Paper Mirrors
The magnifying mirror rimmed with a bright light in my bathroom has a lot to say to me these days. Get more sleep. Drink more water. Eat less chocolate and more avocados. When did that spot get there? Why so many frown wrinkles?
I’ve yet to adequately prepare for the depth of inspection I experience when I step up to the oval of truth telling. I summon the strength to flip the power switch and lean into its orbit about once a year. What I see — what it tells me — is not a surprise. I know these things on some level, but find them easy to ignore when examinations are brief, from a distance and without the benefit of a bright light to reveal what’s hidden.
I’m not overly worried about my looks, so this isn’t a missive about self-loathing or resisting the realities of nearing a half century of existence. I do care about my health. The mirror tells me things I shouldn’t be ignoring that have everything to do with well being and little to do with vanity. Maybe it would help me to lean into the light more often and reflect on how I’m doing in the categories that influence what I see.
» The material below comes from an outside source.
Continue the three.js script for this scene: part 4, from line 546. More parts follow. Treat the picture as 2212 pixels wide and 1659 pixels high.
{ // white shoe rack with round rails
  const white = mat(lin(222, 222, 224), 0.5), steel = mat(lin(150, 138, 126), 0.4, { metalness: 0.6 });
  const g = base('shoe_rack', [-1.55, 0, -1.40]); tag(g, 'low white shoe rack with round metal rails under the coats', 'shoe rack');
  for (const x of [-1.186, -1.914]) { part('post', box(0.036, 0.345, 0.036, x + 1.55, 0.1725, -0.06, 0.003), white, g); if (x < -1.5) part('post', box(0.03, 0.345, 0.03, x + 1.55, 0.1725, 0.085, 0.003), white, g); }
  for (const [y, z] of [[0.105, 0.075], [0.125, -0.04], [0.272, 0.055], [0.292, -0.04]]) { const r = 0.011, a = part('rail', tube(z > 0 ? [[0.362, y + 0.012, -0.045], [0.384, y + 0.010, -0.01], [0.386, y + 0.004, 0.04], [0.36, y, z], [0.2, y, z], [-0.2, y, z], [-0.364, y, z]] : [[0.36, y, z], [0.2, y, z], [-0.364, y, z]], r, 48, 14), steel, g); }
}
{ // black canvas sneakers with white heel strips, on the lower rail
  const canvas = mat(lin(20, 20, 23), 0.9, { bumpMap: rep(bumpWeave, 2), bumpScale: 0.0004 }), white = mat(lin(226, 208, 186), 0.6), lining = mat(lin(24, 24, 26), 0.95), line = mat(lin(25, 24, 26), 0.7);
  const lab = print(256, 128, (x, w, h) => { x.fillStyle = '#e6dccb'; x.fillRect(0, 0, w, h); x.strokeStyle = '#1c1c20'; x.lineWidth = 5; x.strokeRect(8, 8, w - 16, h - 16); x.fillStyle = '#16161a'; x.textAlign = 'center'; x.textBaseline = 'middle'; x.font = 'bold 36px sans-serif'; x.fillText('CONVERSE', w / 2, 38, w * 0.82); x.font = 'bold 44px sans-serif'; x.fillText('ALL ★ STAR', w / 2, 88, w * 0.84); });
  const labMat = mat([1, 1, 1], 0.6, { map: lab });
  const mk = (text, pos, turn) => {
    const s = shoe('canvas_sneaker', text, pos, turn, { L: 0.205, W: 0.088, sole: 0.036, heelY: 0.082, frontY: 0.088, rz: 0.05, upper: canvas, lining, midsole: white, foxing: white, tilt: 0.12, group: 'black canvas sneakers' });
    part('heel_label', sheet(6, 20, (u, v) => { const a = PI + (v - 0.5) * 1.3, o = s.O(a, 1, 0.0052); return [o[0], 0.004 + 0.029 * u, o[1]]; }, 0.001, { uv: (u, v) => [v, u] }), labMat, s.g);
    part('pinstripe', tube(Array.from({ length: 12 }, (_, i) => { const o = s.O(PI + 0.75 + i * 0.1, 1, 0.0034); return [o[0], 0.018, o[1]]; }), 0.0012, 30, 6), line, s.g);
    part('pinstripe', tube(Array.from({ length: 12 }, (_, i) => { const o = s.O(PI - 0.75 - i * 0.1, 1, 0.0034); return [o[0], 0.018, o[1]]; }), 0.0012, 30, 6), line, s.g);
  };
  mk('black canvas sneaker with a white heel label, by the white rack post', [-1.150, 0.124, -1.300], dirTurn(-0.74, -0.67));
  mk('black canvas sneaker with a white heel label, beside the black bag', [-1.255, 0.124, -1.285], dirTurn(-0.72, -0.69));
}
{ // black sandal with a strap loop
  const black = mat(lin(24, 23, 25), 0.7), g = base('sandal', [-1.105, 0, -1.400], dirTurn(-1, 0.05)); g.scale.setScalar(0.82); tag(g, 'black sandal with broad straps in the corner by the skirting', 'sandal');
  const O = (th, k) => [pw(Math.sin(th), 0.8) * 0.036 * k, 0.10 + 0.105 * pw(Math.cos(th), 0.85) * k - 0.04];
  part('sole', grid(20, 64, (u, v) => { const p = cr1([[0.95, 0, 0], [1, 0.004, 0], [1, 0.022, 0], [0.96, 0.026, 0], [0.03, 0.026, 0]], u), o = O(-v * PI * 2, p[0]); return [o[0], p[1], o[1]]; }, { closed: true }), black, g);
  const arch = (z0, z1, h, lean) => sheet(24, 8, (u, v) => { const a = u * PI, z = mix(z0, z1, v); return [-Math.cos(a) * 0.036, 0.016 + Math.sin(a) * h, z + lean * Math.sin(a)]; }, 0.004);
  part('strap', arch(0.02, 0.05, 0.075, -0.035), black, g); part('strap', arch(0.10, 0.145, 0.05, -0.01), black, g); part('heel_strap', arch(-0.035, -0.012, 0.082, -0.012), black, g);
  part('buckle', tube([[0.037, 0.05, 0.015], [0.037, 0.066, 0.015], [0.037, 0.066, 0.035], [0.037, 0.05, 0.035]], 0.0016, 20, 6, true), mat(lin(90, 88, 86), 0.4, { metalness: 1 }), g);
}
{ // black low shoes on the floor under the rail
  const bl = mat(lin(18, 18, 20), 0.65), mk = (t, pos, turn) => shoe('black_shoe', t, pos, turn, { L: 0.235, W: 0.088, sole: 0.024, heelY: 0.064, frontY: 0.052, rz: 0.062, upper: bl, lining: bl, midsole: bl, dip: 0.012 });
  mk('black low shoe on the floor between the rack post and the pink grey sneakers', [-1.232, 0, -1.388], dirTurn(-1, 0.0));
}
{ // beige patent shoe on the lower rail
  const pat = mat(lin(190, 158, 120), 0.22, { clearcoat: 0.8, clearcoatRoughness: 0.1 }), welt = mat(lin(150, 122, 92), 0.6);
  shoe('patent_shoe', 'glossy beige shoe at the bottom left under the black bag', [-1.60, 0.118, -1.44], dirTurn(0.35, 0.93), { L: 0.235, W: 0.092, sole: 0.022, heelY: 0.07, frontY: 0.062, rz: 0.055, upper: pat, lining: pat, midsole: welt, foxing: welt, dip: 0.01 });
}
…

In many ways, my return to blogging represents a commitment to a similar inspection. Words pounded out on paper or a white screen reflect impactful experiences that influence what and how I think. They require a level of transparency that exposes biases and assumptions that, if never examined up close and in the light of a public review, leave me susceptible to unintentional misdeeds and deter personal growth.
My writing process is pretty informal. It usually involves me sitting quietly on a Saturday and waiting for my mind to tell me what it would like to work through. When the words are ready to come out, I let my fingers go to work and find myself wondering what will be revealed when I reach the final punctuation mark of an essay. If I can get it all out in under an hour, I know I’ve picked the right nugget to examine. Pressing publish always makes me nervous. In doing so, I also feel like I’ve managed to make a commitment to a better version of myself.
Though I write for me, I do hope my reflections reveal a person who is striving for truth, balance, fairness, acceptance, accountability, growth and kindness. I hope the mistakes and less-ideal versions of myself that are revealed are a comfort to those wrestling with their own missteps and growth opportunities. I also hope the humor is detectable, because this serious girl also loves to add laughter to the world.